I was in town for CNU23, which was being held downtown at the beautiful Hotel Adolphus (1912) on Commerce Street. The first two days were spent getting to know writers from other Streetsblog affiliate sites and brainstorming ways to build better stories, better sites, and a better national network. We also traveled to the adjacent Deep Ellum neighborhood, which, with its restaurants and bars, would be considered the city’s hipster enclave. While there, we heard a presentation on tactical urbanism and took part in a project to build seating out of reclaimed wood pallets for a street festival.

The rest of the conference – which was extremely well-run, by the way – was focused heavily on transportation and designing around transit. Called “Meeting the Demand For Walkable Places”, the conference featured speakers presenting on topics ranging from in-depth to broad, tours of place making initiatives that are working, and meet-ups.

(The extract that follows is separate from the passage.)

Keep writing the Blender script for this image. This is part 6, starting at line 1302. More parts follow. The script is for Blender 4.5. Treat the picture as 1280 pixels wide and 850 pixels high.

I will say that the architecture in Dallas left me a bit wanting. Many of the downtown buildings are constructed in the modern/brutalist and postmodern styles, indicative of the postwar boom that saw the city grow from a population of under 300,000 in 1940 to an estimated 1.3 million today. But there are pockets of “old” Dallas here and there, and numerous public plazas from which to enjoy them.

(Note: Yes, there is a McDonald’s with a drive-thru in downtown Dallas!)

On the way back to the airport on Friday, I was able to get a good look at some transit-oriented development near the Orange Line’s Victory station (near the American Airlines Center) and the massive planned community of Las Colinas in neighboring Irving.

The airport was no better the next day.

I would definitely recommend Dallas. The people were fantastic, the food was great, and the positive vibe was palpable. It may have just been the great minds that were in town for the conference, but, if it’s even half as nice on a daily basis, I’d still enjoy it. And the “CVB” weather made it all the more enjoyable.

CNU24 will take place June 8-11, 2016 in Detroit. I’ve been to Detroit several times, but not for a few years. Perhaps it will be time to visit again.